Dan Gordon (Scott Vogel) and his son Gideon (Benjamin Philip) are out fishing when they haul Captain Russel Marsh (Robert Miano, a Ferrin regular) out of the river.  Marsh, lost for 93 years, claims he’s been simultaneously sacrificed and kept alive (as seen in a neat animated credits scene) by the Old Ones, denizens of a sunken city.  And a big-headed fish-monster strides out of the river, kills Dan and has to be decapitated and used for magic purposes by Marsh, who drags Gideon through a series of encounters with Lovecraft characters of varying degrees of post- or sub-humanity – Nyarlathotep (Rice E. Anderson), Randolph Carter (Timothy Muskatell), Crawford Tillinghast (Elli Rahn).  The climax visits the territory of ‘From Beyond’, with streamer-puppet-like extradimensional manifestations, and throws in some time-twisting paradoxes.

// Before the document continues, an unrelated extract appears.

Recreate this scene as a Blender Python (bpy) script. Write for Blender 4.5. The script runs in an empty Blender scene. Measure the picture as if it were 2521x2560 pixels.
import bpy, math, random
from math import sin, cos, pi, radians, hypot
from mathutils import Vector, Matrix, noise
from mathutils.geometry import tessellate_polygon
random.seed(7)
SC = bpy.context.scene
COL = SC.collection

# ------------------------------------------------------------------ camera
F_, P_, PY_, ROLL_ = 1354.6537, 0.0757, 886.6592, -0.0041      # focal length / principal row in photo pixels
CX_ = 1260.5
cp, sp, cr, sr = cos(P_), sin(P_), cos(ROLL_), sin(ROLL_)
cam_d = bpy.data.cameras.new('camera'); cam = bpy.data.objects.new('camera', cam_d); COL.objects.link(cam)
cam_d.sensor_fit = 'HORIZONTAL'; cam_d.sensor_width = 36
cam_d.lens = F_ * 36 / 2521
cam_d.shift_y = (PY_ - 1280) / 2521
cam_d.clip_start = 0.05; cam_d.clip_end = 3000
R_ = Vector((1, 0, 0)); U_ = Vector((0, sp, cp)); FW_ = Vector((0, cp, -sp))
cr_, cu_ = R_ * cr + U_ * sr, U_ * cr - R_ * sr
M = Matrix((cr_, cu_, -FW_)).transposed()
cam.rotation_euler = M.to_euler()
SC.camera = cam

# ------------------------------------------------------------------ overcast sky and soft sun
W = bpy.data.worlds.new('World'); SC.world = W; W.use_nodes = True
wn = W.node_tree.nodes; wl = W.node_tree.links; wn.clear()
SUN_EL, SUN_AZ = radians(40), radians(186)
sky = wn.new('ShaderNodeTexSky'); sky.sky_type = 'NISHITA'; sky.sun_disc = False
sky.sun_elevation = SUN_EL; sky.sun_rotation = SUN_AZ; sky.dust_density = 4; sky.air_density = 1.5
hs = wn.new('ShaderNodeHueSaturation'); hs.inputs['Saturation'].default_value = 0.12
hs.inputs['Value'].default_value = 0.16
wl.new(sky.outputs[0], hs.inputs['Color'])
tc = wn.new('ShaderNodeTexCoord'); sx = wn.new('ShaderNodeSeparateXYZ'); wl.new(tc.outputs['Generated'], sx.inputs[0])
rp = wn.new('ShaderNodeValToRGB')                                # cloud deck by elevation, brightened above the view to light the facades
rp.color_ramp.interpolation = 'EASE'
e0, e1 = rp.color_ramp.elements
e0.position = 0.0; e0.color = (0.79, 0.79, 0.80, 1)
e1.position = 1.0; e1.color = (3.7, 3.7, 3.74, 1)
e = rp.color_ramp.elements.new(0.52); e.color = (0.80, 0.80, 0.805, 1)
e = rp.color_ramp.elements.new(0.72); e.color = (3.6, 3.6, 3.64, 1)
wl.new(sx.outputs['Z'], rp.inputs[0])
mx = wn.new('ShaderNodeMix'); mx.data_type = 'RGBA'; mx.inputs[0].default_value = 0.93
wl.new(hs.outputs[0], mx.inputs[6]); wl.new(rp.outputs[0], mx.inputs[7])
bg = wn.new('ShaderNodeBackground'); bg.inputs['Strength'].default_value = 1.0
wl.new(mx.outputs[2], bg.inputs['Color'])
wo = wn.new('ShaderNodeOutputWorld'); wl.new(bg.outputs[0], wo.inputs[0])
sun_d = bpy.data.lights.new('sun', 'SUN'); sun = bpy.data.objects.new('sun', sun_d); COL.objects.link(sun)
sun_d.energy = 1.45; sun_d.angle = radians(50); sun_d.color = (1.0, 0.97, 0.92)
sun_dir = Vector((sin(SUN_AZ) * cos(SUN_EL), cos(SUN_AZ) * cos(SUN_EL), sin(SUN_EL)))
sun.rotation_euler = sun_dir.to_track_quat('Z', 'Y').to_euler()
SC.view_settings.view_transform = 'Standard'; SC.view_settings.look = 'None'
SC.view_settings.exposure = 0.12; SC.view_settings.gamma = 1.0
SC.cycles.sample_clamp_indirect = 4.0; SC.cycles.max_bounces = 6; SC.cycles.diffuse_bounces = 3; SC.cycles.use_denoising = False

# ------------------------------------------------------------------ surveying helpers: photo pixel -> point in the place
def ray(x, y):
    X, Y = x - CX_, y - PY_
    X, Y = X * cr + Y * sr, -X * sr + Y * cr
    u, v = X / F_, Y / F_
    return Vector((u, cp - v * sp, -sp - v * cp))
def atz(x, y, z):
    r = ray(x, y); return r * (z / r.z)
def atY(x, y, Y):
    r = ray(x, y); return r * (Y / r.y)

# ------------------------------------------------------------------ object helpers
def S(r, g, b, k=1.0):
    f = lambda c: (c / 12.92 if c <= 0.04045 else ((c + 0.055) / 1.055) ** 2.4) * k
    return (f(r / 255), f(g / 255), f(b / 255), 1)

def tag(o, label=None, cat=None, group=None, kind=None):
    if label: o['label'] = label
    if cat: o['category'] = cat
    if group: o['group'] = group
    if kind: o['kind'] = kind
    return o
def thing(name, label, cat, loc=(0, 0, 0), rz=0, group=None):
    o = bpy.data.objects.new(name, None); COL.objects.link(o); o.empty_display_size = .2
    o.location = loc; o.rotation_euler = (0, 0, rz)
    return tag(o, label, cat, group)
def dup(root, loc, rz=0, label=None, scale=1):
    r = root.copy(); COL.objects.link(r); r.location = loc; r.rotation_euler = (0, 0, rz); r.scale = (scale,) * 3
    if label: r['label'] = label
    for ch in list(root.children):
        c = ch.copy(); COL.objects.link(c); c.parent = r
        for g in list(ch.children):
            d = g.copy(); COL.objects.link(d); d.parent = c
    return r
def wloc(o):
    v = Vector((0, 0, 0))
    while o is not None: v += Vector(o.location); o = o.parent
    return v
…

While Joe Lynch’s Suitable Flesh homages Stuart Gordon’s distinctive take on Lovecraft and Lovecraft Country engages with the underpinnings of the author’s terrors, Ferrin’s mythos films map out their own space – with a sense that he’s not finished yet.  There’s sly humour here – as there is, often unnoticed, in Lovecraft – and a kind of let’s-put-the-show-on-in-the-barn inventive low-budget enthusiasm in the wild-looking toothy/tentacular manifestations which is always strangely engaging.